A estratégia da esquerda

A história demonstra o fracasso da política de “novas direções” como estratégia. Estas terminam diluindo-se ou sendo cooptadas por algum setor burocrático. Pode-se fazer frentes táticas para impulsionar e coordenar as lutas, inclusive frentes eleitorais com aqueles que se apresentem como anti burocráticos e antipatronais, mas estas tem que estar a serviço de construir frações classistas e forjar a crítica à burocracia na independência de classe.
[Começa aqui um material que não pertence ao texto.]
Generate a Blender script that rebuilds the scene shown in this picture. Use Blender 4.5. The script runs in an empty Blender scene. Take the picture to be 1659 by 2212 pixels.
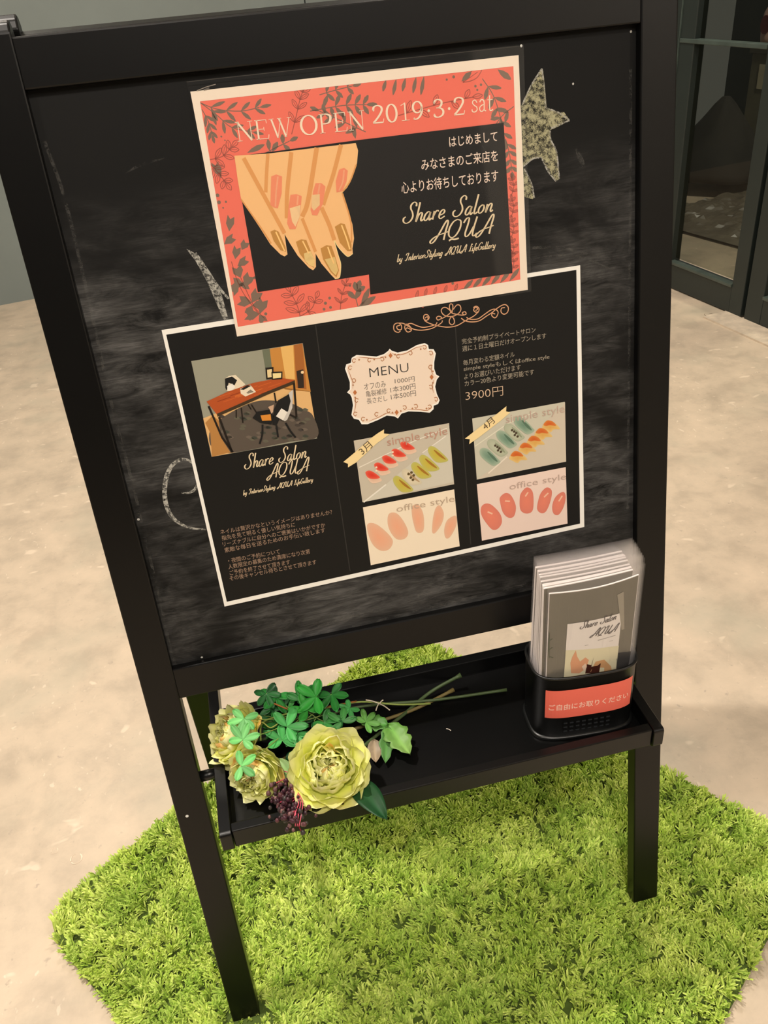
import bpy, bmesh, math, random
import numpy as np
from mathutils import Vector, Matrix, geometry, noise

# ---------------------------------------------------------------- camera, light, exposure
scene = bpy.context.scene
COL = scene.collection
ZO = 0.02
IMG_W, IMG_H, FPX = 1659, 2212, 1848.21
CAM = Vector((0.154379, -0.637775, 1.172249 + ZO))
RX = Vector((0.971386, -0.225085, -0.075803))
RY = Vector((-0.185745, -0.521050, -0.833070))
RZ = Vector((0.148014, 0.823313, -0.547949))
cd = bpy.data.cameras.new('camera')
cam = bpy.data.objects.new('camera', cd)
COL.objects.link(cam)
cd.sensor_fit = 'VERTICAL'; cd.sensor_height = 24.0; cd.lens = FPX / IMG_H * 24.0
cd.clip_start = 0.02; cd.clip_end = 50
cam.matrix_world = Matrix(((RX[0], -RY[0], -RZ[0], CAM[0]), (RX[1], -RY[1], -RZ[1], CAM[1]),
                           (RX[2], -RY[2], -RZ[2], CAM[2]), (0, 0, 0, 1)))
scene.camera = cam
vs = scene.view_settings
scene.display_settings.display_device = 'sRGB'
vs.view_transform = 'Standard'; vs.look = 'None'; vs.gamma = 1.0; vs.use_curve_mapping = False
vs.exposure = 0.0
scene.cycles.transparent_max_bounces = 96
world = bpy.data.worlds.new('world'); scene.world = world; world.use_nodes = True
world.node_tree.nodes['Background'].inputs[0].default_value = (0.9, 0.85, 0.75, 1)
world.node_tree.nodes['Background'].inputs[1].default_value = 0.12
# room lamps: ceiling downlights and added fills (x, y, power, disc size, colour)
WARM = (1.0, 0.915, 0.82)
LAMPS = [(-0.42, 0.42, 45, 0.10, WARM), (0.10, -1.30, 36, 0.30, WARM), (-1.9, 1.5, 11, 0.5, WARM), (1.15, 1.7, 36, 0.4, WARM),
         (-0.6, 2.5, 16, 0.4, (1.0, .9, .78)), (0.9, -2.2, 18, 0.5, WARM), (-1.5, -1.6, 18, 0.5, WARM), (3.1, 2.3, 46, .5, WARM), (2.7, -2.5, 40, .3, WARM)]  # last two: unseen fills added for the far room and the front wall
for lx, ly, lp, ls, lc in LAMPS:
    ld = bpy.data.lights.new('ceiling_or_fill_lamp', 'AREA'); ld.shape = 'DISK'; ld.size = ls; ld.energy = lp; ld.color = lc
    lo = bpy.data.objects.new('ceiling_or_fill_lamp', ld); lo.location = (lx, ly, 2.62); COL.objects.link(lo)

# ---------------------------------------------------------------- helpers
def lin(c, a=1.0):
    r = []
    for v in c:
        v = v / 255.0
        r.append(v / 12.92 if v <= 0.04045 else ((v + 0.055) / 1.055) ** 2.4)
    return (r[0], r[1], r[2], a)

def newmat(name, col=(128, 128, 128), rough=0.5, spec=0.5, metal=0.0, linear=None):
    m = bpy.data.materials.new(name); m.use_nodes = True
    b = m.node_tree.nodes['Principled BSDF']
    b.inputs['Base Color'].default_value = linear if linear else lin(col)
    b.inputs['Roughness'].default_value = rough
    b.inputs['Specular IOR Level'].default_value = spec
    b.inputs['Metallic'].default_value = metal
    return m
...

O MAS dos 80 começou a avançar no terreno eleitoral através de frentes de colaboração de classes como o FREPU em 1985 e Izquierda Unida em 1989. No sentido contrário, uma vantagem frente ao processo atual é a existência da FIT, que desde de 2011 vem crescendo em várias instâncias eleitorais influindo num setor importante de trabalhadores nacionalmente que vota por uma frente que levante a independência de classe. Para o PTS os trabalhadores necessitam que os sindicatos (que não são um “fetiche” mas hoje continuam dirigindo o movimento de massas) se convertam em uma ferramenta para lutra não só por suas reivindicações imediatas mas também para derrotar o ajuste que nos quer impor o FMI, o governo e os governadores com a colaboração da CGT e impor uma saída a crise. Dar por derrotada a estratégia desde o início, é chamar as direções reformistas para ocupar o lugar pelo qual devem lutar os revolucionários.